***** Task data

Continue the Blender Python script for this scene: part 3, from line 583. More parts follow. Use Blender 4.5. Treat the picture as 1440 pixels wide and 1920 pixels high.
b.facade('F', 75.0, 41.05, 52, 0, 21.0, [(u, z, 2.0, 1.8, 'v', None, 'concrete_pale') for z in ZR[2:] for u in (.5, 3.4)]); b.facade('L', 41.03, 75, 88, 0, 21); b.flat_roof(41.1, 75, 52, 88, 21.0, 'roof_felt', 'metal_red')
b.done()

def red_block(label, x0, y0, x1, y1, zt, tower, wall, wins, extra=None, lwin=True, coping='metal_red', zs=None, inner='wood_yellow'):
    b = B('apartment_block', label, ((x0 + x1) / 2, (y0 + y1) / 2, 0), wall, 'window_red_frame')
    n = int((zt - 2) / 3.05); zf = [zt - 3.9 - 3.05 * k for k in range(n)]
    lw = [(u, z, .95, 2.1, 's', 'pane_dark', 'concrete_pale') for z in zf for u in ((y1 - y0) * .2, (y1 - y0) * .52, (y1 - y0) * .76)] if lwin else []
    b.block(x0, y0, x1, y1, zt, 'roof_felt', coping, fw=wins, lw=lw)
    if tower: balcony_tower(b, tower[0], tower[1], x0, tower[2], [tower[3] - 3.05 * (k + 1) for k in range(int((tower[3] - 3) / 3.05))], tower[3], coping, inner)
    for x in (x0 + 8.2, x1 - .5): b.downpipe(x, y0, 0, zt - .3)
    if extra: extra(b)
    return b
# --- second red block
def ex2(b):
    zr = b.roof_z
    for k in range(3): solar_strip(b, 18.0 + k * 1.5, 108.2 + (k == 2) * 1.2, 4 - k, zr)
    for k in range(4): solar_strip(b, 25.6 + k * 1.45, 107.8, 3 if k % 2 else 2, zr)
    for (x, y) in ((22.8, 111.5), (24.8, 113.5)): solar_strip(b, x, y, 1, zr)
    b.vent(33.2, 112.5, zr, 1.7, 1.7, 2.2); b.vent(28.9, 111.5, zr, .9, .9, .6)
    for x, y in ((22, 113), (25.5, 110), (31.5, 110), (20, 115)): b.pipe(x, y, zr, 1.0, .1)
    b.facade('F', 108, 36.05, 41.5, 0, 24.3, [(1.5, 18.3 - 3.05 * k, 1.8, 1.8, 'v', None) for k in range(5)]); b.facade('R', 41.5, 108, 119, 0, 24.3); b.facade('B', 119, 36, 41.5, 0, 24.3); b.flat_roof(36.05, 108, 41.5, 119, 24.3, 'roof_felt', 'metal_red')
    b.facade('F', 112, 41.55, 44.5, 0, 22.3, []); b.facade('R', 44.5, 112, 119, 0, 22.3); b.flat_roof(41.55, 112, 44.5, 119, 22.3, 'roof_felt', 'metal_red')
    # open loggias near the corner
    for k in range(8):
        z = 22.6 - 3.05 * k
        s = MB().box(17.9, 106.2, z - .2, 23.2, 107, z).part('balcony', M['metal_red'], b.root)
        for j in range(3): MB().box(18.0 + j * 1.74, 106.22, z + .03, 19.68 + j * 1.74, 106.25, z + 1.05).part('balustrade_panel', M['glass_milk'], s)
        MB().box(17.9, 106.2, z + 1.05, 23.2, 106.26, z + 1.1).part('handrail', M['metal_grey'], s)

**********
***** Task data

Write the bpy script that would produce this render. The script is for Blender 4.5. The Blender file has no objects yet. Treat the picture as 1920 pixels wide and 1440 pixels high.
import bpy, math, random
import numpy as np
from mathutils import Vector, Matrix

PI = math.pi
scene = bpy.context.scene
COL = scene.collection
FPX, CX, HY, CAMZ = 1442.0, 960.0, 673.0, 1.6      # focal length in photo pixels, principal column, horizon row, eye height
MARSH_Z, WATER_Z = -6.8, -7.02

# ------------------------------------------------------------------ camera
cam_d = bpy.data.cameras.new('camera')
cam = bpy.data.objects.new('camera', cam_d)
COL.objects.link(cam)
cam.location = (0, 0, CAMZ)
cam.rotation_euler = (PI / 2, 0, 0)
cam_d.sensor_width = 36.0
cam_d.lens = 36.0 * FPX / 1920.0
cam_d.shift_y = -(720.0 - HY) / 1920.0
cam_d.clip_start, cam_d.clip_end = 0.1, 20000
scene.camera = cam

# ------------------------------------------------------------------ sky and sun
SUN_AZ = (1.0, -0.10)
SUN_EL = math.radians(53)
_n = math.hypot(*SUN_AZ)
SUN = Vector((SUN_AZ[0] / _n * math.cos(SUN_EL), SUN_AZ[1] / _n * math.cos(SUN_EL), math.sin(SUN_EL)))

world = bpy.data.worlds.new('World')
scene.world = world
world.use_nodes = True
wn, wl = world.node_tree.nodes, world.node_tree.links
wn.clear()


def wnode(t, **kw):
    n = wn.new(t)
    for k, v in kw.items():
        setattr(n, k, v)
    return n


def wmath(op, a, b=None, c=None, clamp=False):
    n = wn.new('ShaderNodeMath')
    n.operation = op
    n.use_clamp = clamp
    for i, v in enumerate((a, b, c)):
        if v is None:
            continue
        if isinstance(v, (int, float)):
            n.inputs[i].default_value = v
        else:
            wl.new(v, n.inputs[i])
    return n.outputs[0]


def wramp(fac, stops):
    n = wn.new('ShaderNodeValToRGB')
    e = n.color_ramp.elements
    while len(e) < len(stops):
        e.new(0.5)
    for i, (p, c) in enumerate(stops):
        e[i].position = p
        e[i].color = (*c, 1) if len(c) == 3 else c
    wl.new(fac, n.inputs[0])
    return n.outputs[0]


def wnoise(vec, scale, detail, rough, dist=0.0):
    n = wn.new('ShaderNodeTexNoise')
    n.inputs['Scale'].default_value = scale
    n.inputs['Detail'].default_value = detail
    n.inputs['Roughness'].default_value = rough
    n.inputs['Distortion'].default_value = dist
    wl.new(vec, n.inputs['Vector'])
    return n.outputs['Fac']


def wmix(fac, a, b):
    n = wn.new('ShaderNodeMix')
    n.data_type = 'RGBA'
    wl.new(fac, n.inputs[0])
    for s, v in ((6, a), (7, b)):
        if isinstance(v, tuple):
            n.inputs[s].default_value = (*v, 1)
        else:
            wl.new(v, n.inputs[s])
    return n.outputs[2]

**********

* [Task directions]:
Go back over the listing above and copy exactly the lines that begin at the line with "Write the bpy" and stop after the line with "MARSH_Z, WATER_Z = -6.8, -7.02"; leave out every other line.

* [Correct answer]:
Write the bpy script that would produce this render. The script is for Blender 4.5. The Blender file has no objects yet. Treat the picture as 1920 pixels wide and 1440 pixels high.
import bpy, math, random
import numpy as np
from mathutils import Vector, Matrix

PI = math.pi
scene = bpy.context.scene
COL = scene.collection
FPX, CX, HY, CAMZ = 1442.0, 960.0, 673.0, 1.6      # focal length in photo pixels, principal column, horizon row, eye height
MARSH_Z, WATER_Z = -6.8, -7.02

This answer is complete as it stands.